Working to maintain scholarships will pay off in the long run

India Hunter and India Hunter

Each year students apply to the University and many are awarded scholarships. Maintaining these scholarships requires work and there are resources to help students do so.

The Office of Undergraduate Admissions offers various awards each year, said the Director Gary Swegan.

“We try to offer as many awards as we can to incoming students,” said Swegan.

Some of the freshmen renewable scholarships include the Achievement Award for $5,000, the Exploration award for $3,000, the Inspiration Award for $2,500 , the Orange Award for $2,000 and the Brown Award for $1,000.

For freshmen renewable scholarships, Swegan said there is approximately 5.8 million dollars in aid to be awarded, but the amount changes from year to year.

Renewable scholarships range from $1,000 to full fees, Swegan said. With each year, the incoming class size differs, which affects the amount of money available to award students.

Many of the scholarships awarded to incoming students are based on their Grade Point Average, ACT scores and financial needs as determined on the Federal Application for Financial Aid.

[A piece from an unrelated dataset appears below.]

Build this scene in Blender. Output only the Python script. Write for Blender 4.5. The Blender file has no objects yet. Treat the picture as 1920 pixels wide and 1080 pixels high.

In past years the requirements to maintain the freshmen renewable scholarships differed, but now all of the requirements are the same, which includes maintaining a minimum 2.75 GPA.

Graduate student Neema Wera, who has a scholarship through the University, doesn’t think keeping a 2.7 GPA is much of a problem for her.

“I keep my grades up not only to ensure I maintain my scholarship, but I really want to earn my Ph.D. in international relations which requires good grades,” Wera said.

There are resources available for students to help them maintain their scholarships, said Joy Hartwell-Lein, a financial aid specialist in the Center for Multicultural and Academic Initiatives.

Hartwell-Lein works with students awarded the University Tuition Scholarship for Underrepresented Students. This is a scholarship open to incoming students that demonstrate financial need and have a 3.0 cumulative GPA, or a 20 ACT score or higher. The scholarship is open to everyone, but specifically targets African-American, Latino students and other underrepresented groups, Hartwell-Lein said.

“Our goal is retention for students. We want to see them graduate from college, pursue their career of choice or attend graduate school if they want to,” Hartwell-Lein said. “Everything we do is for retention.”

CMAI provides diversity programming for students and diversity education to help students better understand and appreciate the many diverse cultures Hartwell-Lein said.

Other means of support the Center provides is through the Freshmen Development Program coupled with one on one advising sessions with students.

If a student does fall below the 2.75 GPA required to maintain the scholarship, there are steps they can take Hartwell-Lein said.

One option is to fill out an appeals form which is then reviewed by a committee of three from the CMAI.

“If a student becomes ill, loses a loved one or has some valid reason most often times the appeal is upheld,” said Hartwell-Lein.

Students can also work with the success coaches in the CMAI to help increase their GPA, Hartwell-Lein said. The success coaches are there as a resource not only to help students academically, but are there to assist students with any issue concerning them, she said

But there are measures students can take to avoid having academic troubles to begin with, Hartwell-Lein said.

“My advice to students is to make sure to work with your advisers, meet with your professors and go to their office hours, use the many tutoring services on campus and study,” Hartwell-Lein said.